ECLI:NL:HR:2010:BL4073
Hoge Raad
- Cassatie
- Rechtspraak.nl
Cassatie over tekortkoming in overeenkomst van opdracht en verwerping van het beroep
In deze zaak heeft de Hoge Raad op 9 april 2010 uitspraak gedaan in een cassatieprocedure die voortvloeide uit een geschil over een overeenkomst van opdracht. De eiseres, vertegenwoordigd door advocaat mr. R.T.R.F. Carli, had beroep in cassatie ingesteld tegen een arrest van het gerechtshof te Amsterdam, dat op 21 oktober 2008 was gewezen. De verweerster, vertegenwoordigd door advocaat mr. K. Aantjes, had geconcludeerd tot verwerping van het cassatieberoep. De Hoge Raad verwees naar eerdere vonnissen van de rechtbank Amsterdam en het arrest van het hof, die relevant waren voor de beoordeling van de zaak. De conclusie van de Advocaat-Generaal J. Wuisman was eveneens gericht op de verwerping van het cassatieberoep.
De Hoge Raad oordeelde dat de klachten die in het cassatiemiddel waren aangevoerd, niet konden leiden tot cassatie. De Hoge Raad stelde vast dat, gezien artikel 81 van de Wet op de rechterlijke organisatie, er geen nadere motivering nodig was, omdat de klachten niet nopen tot beantwoording van rechtsvragen die van belang zijn voor de rechtseenheid of de rechtsontwikkeling. Dit betekent dat de Hoge Raad de eerdere uitspraken van de lagere rechters heeft bevestigd en het beroep van de eiseres heeft verworpen.

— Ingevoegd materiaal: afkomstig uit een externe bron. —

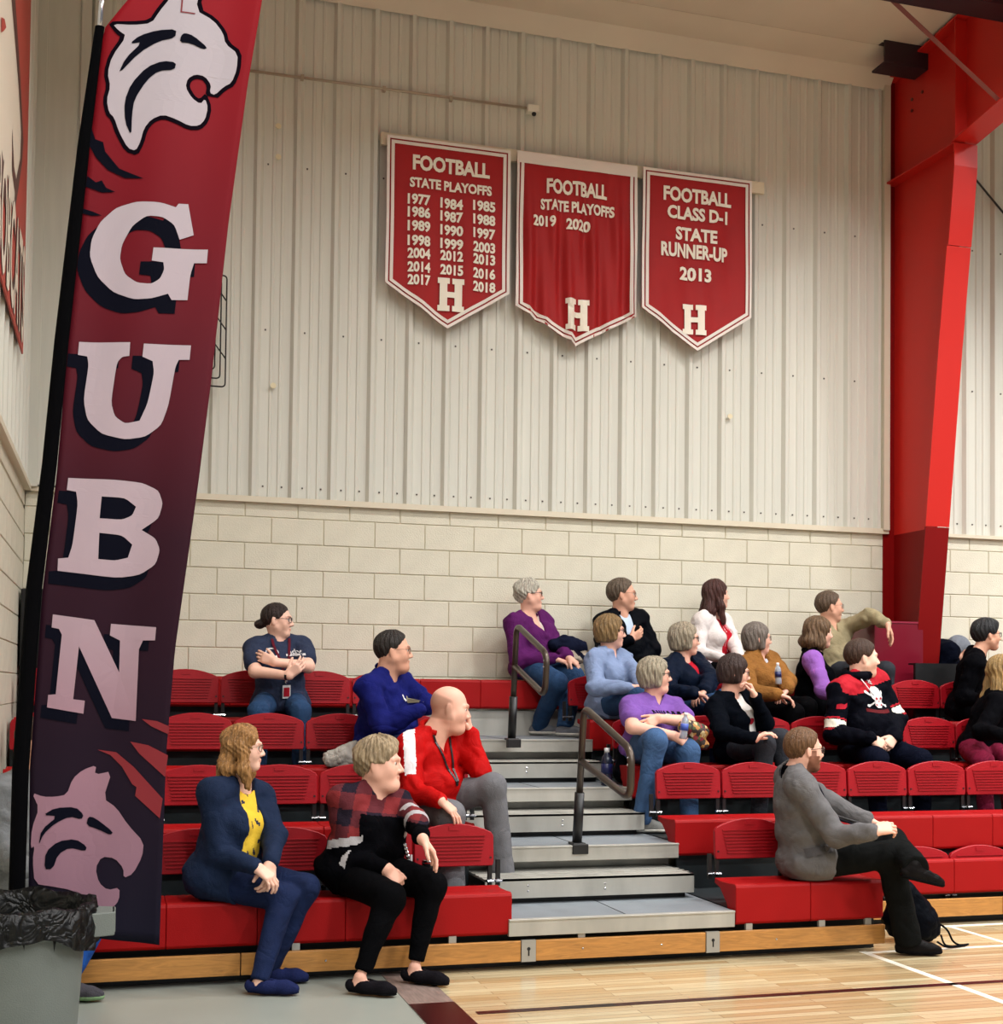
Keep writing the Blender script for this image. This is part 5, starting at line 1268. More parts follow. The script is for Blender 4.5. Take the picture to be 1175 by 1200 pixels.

Daarnaast werd eiseres veroordeeld in de kosten van het geding in cassatie, die aan de zijde van de verweerster werden begroot op een totaal van € 4.371,34, bestaande uit verschotten en salaris. De uitspraak van de Hoge Raad is openbaar uitgesproken, en de betrokken partijen zijn aangeduid als eiseres en verweerster in de verdere procedure.